Electomagnetic waves frequency and distance travelling relation

[aneesholv]

Hai


Can you tell how the frequency of an electromagnetic wave depends its travelling distance . Suppose two radio waves 90MHz and 80 MHz , which wave have the ability to travel more distance . Please explain the relation between frequency, energy .wavelength, power and
distance of an EM wave

Regards
Aneesh

 

[jeffrey samuel]

rayleigh's scattering law says so this holds the wave length and the amount of radiation scattered in diverse directions note it

 

[Element_115]

Hai


Can you tell how the frequency of an electromagnetic wave depends its travelling distance . Suppose two radio waves 90MHz and 80 MHz , which wave have the ability to travel more distance . Please explain the relation between frequency, energy .wavelength, power and
distance of an EM wave

Regards
Aneesh

Lower Frequencies travel better (They can bounce off the Ionosphere).
But, there is not much difference between 80 & 90 MHz.

 

[Mityan]

https://en.wikipedia.org/wiki/Friis_transmission_equation

Thats an elementary question. Very strange that you did not even take a single try to find anything on web by yourself

 

[ishailesh]

Hai


Can you tell how the frequency of an electromagnetic wave depends its travelling distance . Suppose two radio waves 90MHz and 80 MHz , which wave have the ability to travel more distance . Please explain the relation between frequency, energy .wavelength, power and
distance of an EM wave

Regards
Aneesh

Radio waves at different frequencies propagate in different ways.
In free space, all electromagnetic waves (radio, light, X-rays, etc.) obey the inverse-square law which states that the power density of an electromagnetic wave is proportional to the inverse of the square of the distance from a point source.

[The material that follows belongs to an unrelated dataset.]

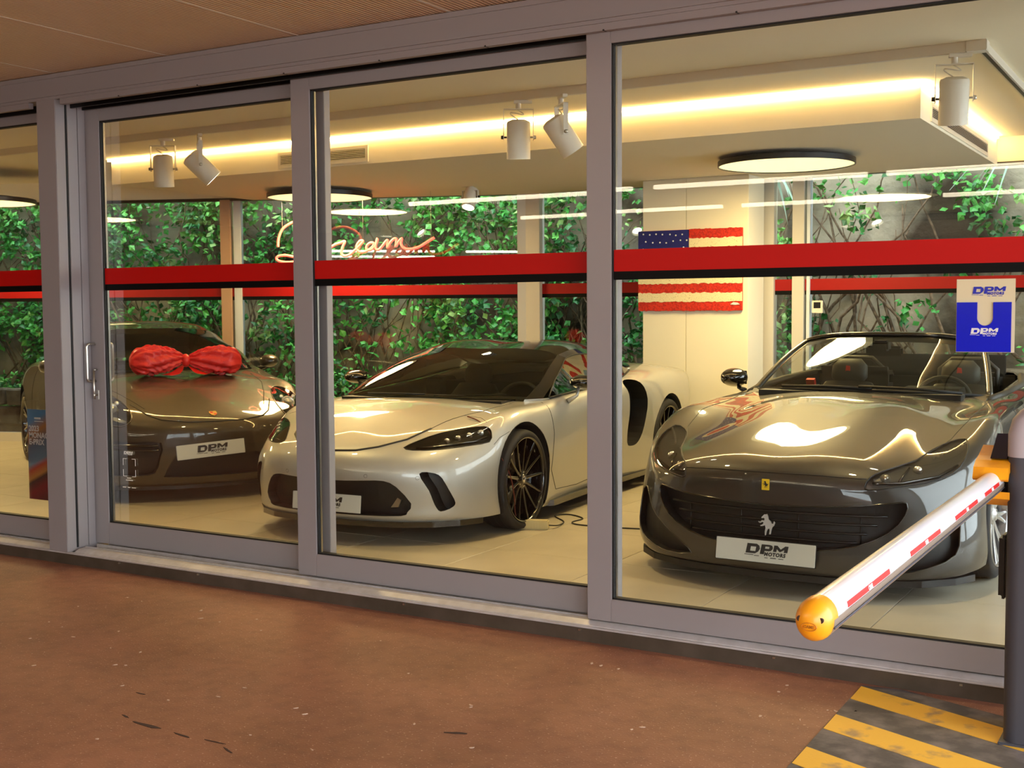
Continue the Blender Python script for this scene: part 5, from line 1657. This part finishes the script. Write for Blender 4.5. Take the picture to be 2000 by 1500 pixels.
    MB().box(-1.26, -1.16, -.05, .05, 1.17, 1.24, b=.012).build('mirror_mount', M['dark_plastic'], t)
    for s in (1, -1):
        mirror_unit(root, -1.16, s * 1.0, .975, s, M['gloss_black'] if s < 0 else P_, M['gloss_black'], (-1.1, s * .90, .89), w=.19, h=.13, d=.12)
    MB().tube([(-.60, .10, .962), (-.63, -.20, .965), (-.70, -.50, .957)], .010, 6).build('wiper', M['rubber'], root, smooth=True)
    MB().tube([(-.64, .62, .945), (-.60, .40, .965), (-.60, .02, .972)], .010, 6).build('wiper', M['rubber'], root, smooth=True)
    MB().prism([(-.60, .90), (-.60, .935), (-.72, .935), (-.72, .90)], -.62, .62, 'xz').build('cowl', M['dark_plastic'], root)
    # interior
    MB().prism([(-.68, .40), (-.68, .90), (-.86, .93), (-1.08, .90), (-1.12, .74), (-1.02, .40)], -.74, .74, 'xz').build('dashboard', M['leather'], root)
    MB().prism([(-.80, .92), (-.86, .955), (-1.02, .96), (-1.08, .90)], .22, .56, 'xz').build('instrument_hood', M['leather'], root)
    MB().box(-2.1, -1.05, -.12, .12, .25, .60, b=.03).build('centre_console', M['leather'], root)
    for s in (1, -1):
        st_ = seat(root, -1.42, s * .38, .30, M['leather'], rec=-.42)
        o = MB().prism([(-.018, -.02), (.018, -.016), (.014, .02), (-.012, .024)], 0, .004, 'yz').build('headrest_emblem', M['belt_red'], st_); o.location = (-.348, 0, .72)
        MB().box(-2.15, -1.98, s * .18, s * .60, .88, 1.00, b=.03).build('rear_cowl', M['leather'], root)
        MB().tube([(-2.0, s * .58, .85), (-2.02, s * .58, 1.02), (-2.03, s * .50, 1.09), (-2.03, s * .28, 1.09), (-2.02, s * .20, 1.02), (-2.0, s * .20, .85)], .018, 8).build('roll_hoop', M['leather'], root, smooth=True)
    MB().prism([(-1.86, .62), (-1.83, .64), (-1.68, .94), (-1.72, .95)], -.66, -.60, 'xz').build('seat_belt', M['belt_red'], root)
    MB().box(-2.2, -2.12, -.70, .70, .55, .98, b=.02).build('rear_panel', M['leather'], root)
    MB().box(-2.13, -2.11, -.62, .62, .98, 1.12, b=.006).build('wind_deflector', M['leather'], root)
    steering_wheel(root, -1.22, .38, .84, M['leather'])
    for x_ in (0, -2.67):
        for s in (1, -1):
            wheel(root, x_, s, .950 if x_ == 0 else .955, .345, .245 if x_ == 0 else .285, .275, 10, 'twin', M['silver_rim'])
    return root
M['silver_rim'] = mat('silver_alloy', srgb(190, 190, 192), .25, .9)
GREY = dict(grille=(.466, [(.25, .474), (.45, .485), (.60, .502), (.655, .500), (.65, .44), (.58, .352), (.44, .285), (.25, .250)], .245),
    bars=(.43, .385, .34, .295), barw=lambda z: .60 - (.46 - z) * 1.0,
    low=[(.79, .465), (.855, .44), (.868, .33), (.855, .235), (.76, .18), (.60, .148), (.43, .166), (.52, .235), (.68, .33), (.745, .40)],
    lamp=[(.472, .581), (.48, .61), (.505, .637), (.572, .662), (.641, .687), (.682, .723), (.741, .754), (.818, .771), (.851, .723), (.838, .653), (.77, .604), (.613, .58), (.492, .564)],
    proj=[(.545, .610, .022), (.665, .640, .020)], drl=[(.71, .690), (.825, .755)],
    bonnet=[(0, .629), (.25, .627), (.38, .62), (.475, .615)], bonnet_side=[(.80, .535), (.614, .635), (.43, .682), (.265, .741), (-.026, .773), (-.494, .758), (-.777, .765)],
    badge=.569, horse=.362, plate=.228)
grey_convertible()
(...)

Doubling the distance from a transmitter means that the power density of the radiated wave at that new location is reduced to one-quarter of its previous value.
The power density per surface unit is proportional to the product of the electric and magnetic field strengths. Thus, doubling the propagation path distance from the transmitter reduces each of their received field strengths over a free-space path by one-half.

At extra low frequencies (ELF) and very low frequencies the wavelength is very much larger than the separation between the earth's surface and the D layer of the ionosphere, so electromagnetic waves may propagate in this region as a waveguide. Indeed, for frequencies below 20 kHz, the wave propagates as a single waveguide mode with a horizontal magnetic field and vertical electric field.

Lower frequencies (between 30 and 3,000 kHz) have the property of following the curvature of the earth via groundwave propagation in the majority of occurrences.In this mode the radio wave propagates by interacting with the semi-conductive surface of the earth. The wave "clings" to the surface and thus follows the curvature of the earth.Since the ground is not a perfect electrical conductor, ground waves are attenuated rapidly as they follow the earth’s surface. Attenuation is proportional to the frequency making this mode mainly useful for LF and VLF frequencies.

Radio waves in the MF ranges may also propagate as ground waves, but suffer significant losses, or are attenuated, particularly at higher frequencies. But as the ground wave mode fades out, a new mode develops: the sky wave. Sky waves are reflections from the ionosphere. While the wave is in the ionosphere, it is strongly bent, or refracted, ultimately back to the ground. From a long distance away this appears as a reflection. Long ranges are possible in this mode also, up to hundreds of miles.

Line-of-sight is the direct propagation of radio waves.This is probably the most common of the radio propagation modes at VHF and higher frequencies.
Beyond VHF, all the propagation is line-of-sight. Communications are limited by the visual horizon.